## Records for this exercise:

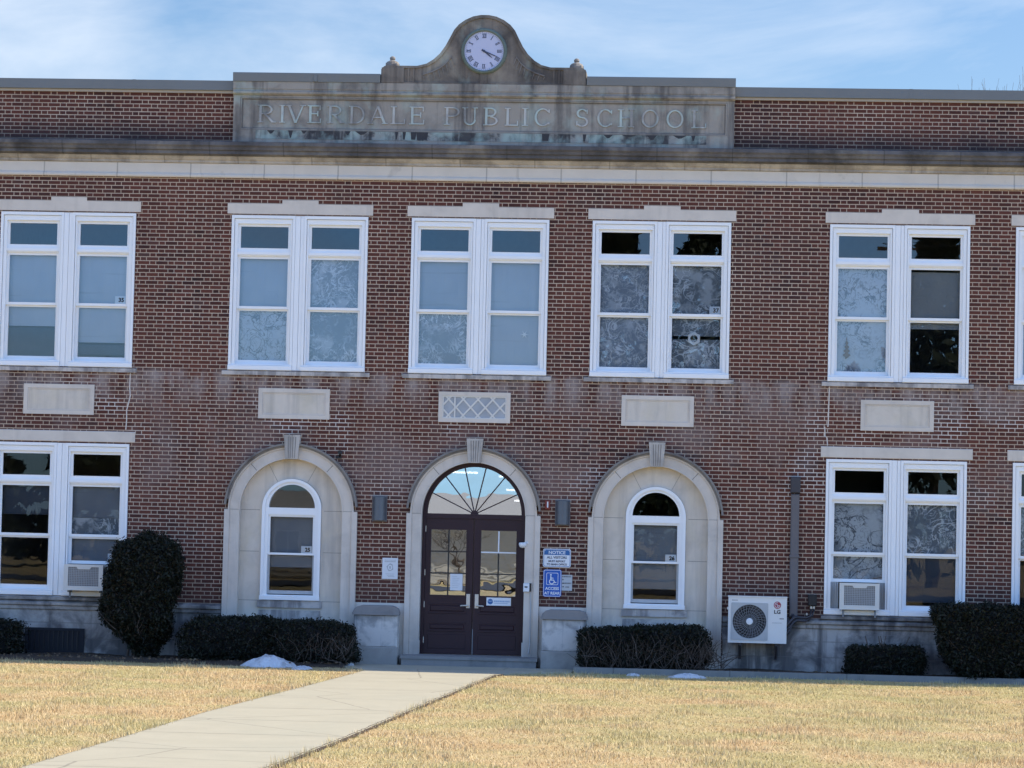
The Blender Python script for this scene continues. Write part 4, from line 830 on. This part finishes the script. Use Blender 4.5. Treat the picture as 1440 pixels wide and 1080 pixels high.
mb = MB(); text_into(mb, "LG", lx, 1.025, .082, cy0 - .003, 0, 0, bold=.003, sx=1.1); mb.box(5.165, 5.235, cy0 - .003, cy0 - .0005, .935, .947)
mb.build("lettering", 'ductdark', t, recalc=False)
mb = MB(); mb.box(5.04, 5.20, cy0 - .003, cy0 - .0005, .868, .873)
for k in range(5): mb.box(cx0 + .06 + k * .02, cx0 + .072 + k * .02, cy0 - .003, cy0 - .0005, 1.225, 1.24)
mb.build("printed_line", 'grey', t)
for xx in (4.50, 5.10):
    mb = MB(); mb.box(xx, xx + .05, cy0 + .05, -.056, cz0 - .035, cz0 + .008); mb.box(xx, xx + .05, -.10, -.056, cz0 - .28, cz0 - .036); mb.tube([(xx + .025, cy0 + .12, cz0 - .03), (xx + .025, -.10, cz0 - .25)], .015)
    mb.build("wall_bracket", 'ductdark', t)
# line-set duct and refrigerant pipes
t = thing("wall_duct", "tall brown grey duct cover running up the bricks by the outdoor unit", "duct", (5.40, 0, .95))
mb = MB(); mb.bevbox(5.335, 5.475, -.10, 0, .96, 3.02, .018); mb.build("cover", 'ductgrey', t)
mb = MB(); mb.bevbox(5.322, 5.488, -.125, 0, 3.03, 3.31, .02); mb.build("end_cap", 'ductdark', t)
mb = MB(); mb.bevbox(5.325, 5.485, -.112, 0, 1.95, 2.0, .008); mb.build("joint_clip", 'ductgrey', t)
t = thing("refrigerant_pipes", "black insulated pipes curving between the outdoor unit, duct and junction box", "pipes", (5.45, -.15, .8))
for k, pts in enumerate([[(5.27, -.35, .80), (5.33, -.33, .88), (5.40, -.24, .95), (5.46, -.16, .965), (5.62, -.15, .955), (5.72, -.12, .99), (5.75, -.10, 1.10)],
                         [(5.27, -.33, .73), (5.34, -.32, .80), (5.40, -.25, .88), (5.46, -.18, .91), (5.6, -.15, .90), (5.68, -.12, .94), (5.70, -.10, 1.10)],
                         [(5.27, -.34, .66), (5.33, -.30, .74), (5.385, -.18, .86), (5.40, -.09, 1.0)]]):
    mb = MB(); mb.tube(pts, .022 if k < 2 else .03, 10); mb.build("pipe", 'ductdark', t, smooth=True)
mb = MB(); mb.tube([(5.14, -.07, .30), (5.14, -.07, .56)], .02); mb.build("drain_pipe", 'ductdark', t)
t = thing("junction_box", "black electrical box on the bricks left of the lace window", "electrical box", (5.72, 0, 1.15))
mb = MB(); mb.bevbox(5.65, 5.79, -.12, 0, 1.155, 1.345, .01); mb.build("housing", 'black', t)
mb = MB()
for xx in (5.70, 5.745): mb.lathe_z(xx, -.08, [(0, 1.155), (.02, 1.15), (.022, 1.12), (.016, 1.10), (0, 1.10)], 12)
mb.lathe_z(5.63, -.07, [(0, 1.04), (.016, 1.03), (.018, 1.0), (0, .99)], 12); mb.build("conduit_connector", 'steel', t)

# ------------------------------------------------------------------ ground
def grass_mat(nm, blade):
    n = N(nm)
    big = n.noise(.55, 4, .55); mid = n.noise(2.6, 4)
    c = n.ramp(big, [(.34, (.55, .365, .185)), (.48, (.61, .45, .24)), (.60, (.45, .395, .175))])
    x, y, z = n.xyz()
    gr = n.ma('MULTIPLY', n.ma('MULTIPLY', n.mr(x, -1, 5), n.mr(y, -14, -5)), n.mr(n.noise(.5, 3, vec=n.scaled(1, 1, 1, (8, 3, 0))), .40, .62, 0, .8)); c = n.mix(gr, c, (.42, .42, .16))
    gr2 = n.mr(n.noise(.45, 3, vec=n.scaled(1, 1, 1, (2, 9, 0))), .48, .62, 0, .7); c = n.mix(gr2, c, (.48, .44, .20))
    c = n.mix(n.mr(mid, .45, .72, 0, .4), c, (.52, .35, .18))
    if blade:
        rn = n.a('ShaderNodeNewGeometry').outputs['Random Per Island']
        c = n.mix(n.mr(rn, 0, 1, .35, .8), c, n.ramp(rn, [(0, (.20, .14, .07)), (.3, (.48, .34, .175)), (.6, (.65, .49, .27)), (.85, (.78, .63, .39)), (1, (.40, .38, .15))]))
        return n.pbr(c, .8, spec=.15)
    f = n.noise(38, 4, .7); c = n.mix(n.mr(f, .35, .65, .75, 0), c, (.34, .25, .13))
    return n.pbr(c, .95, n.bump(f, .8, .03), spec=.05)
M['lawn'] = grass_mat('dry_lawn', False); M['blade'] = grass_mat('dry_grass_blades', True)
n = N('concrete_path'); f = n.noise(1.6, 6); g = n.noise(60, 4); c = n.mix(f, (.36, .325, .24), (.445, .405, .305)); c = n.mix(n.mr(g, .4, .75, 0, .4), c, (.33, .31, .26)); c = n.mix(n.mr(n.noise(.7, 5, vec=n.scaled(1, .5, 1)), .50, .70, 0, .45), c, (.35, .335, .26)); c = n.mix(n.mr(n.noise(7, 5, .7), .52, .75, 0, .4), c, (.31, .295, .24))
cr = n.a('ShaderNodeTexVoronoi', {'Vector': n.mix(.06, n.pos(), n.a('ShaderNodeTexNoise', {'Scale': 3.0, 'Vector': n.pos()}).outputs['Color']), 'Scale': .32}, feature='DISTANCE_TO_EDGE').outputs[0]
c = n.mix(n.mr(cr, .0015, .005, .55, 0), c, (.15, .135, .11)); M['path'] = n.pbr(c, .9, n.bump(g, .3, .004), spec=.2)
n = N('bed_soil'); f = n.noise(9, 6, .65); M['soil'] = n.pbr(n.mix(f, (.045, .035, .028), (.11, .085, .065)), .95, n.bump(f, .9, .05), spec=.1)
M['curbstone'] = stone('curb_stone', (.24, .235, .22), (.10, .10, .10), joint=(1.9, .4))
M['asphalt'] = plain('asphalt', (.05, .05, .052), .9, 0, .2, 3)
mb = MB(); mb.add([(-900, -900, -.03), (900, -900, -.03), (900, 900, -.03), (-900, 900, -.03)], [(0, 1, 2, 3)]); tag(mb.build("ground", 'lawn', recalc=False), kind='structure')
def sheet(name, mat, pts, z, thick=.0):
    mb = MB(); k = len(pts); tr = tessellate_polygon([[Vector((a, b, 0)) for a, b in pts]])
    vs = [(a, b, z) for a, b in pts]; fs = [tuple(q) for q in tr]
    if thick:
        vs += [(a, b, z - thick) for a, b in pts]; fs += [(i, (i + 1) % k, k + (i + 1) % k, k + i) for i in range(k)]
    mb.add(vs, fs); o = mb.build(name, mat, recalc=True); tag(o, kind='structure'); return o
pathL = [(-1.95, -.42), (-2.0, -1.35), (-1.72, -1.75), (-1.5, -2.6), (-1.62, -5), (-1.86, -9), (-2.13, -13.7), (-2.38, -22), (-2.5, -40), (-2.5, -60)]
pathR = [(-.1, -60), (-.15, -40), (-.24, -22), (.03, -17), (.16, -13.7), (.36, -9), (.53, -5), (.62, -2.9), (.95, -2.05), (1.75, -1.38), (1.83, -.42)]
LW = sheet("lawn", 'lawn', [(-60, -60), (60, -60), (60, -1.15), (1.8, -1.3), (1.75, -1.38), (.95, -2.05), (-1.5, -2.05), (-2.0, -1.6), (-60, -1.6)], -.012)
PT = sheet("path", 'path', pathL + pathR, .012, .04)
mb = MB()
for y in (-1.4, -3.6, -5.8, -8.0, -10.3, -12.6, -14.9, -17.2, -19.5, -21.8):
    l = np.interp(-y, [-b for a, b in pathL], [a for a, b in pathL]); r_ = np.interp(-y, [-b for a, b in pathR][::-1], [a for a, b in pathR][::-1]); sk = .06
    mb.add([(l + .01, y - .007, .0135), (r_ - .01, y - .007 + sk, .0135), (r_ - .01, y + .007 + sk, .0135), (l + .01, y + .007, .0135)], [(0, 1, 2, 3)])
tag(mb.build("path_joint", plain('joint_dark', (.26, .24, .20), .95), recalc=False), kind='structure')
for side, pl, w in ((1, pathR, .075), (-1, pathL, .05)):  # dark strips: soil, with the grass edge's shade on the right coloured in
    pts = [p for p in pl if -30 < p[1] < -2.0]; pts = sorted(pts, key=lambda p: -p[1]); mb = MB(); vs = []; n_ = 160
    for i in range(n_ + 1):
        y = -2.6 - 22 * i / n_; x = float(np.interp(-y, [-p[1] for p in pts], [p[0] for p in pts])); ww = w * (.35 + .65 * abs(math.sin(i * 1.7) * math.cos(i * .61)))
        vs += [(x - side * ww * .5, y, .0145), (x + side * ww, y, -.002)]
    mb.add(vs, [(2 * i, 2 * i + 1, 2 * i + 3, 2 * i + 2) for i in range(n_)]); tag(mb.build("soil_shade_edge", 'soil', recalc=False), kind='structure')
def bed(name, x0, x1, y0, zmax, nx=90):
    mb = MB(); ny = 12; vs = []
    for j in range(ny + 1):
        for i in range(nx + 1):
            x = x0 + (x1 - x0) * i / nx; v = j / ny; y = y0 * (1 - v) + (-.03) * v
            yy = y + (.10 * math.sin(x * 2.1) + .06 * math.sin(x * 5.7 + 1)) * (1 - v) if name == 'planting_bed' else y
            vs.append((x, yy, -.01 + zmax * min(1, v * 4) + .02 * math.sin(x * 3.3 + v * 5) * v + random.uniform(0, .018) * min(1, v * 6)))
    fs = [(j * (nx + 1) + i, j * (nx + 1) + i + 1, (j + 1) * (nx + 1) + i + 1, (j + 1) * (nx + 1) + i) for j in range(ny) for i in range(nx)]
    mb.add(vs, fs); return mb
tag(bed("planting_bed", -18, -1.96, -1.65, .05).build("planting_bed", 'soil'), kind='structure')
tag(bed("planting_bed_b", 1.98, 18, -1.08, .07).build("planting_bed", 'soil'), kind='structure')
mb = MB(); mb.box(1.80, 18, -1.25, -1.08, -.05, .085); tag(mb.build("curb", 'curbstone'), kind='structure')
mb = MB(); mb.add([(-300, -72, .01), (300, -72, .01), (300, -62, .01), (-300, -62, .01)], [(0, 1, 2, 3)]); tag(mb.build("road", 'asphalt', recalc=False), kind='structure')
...
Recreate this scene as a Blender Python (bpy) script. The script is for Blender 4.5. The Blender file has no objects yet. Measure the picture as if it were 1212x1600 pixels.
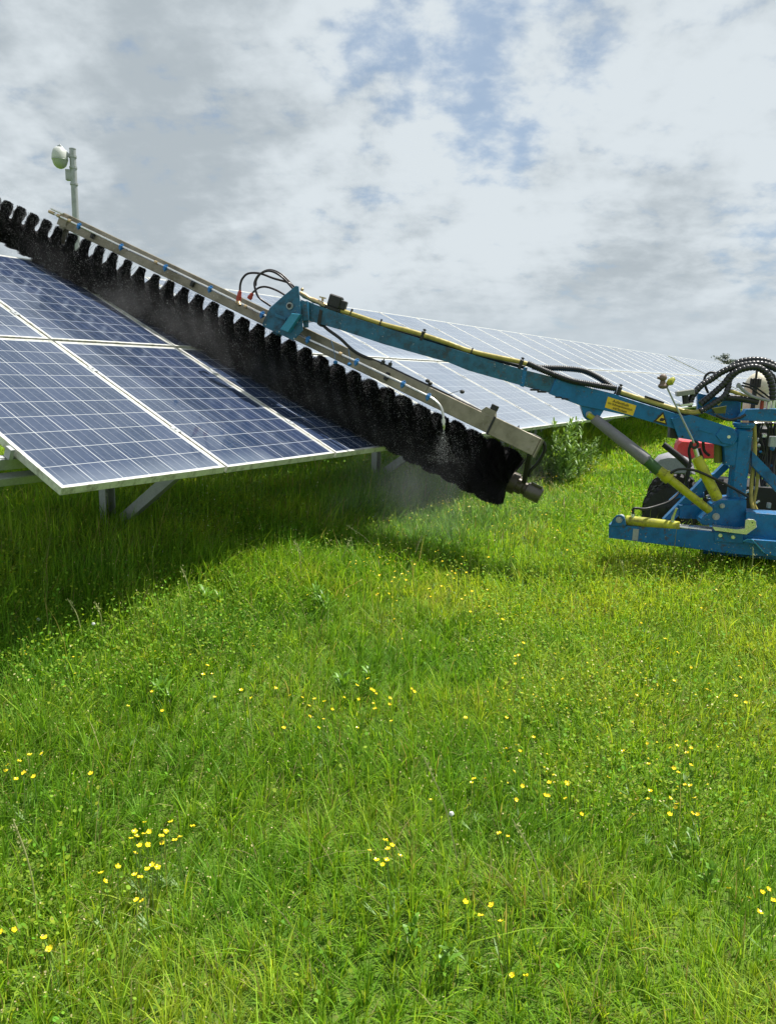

## Stated goal:
Copy all lines from the material that contain "Blender".

## Answer to the exercise:
The Blender Python script for this scene continues. Write part 4, from line 830 on. This part finishes the script. Use Blender 4.5. Treat the picture as 1440 pixels wide and 1080 pixels high.
Recreate this scene as a Blender Python (bpy) script. The script is for Blender 4.5. The Blender file has no objects yet. Measure the picture as if it were 1212x1600 pixels.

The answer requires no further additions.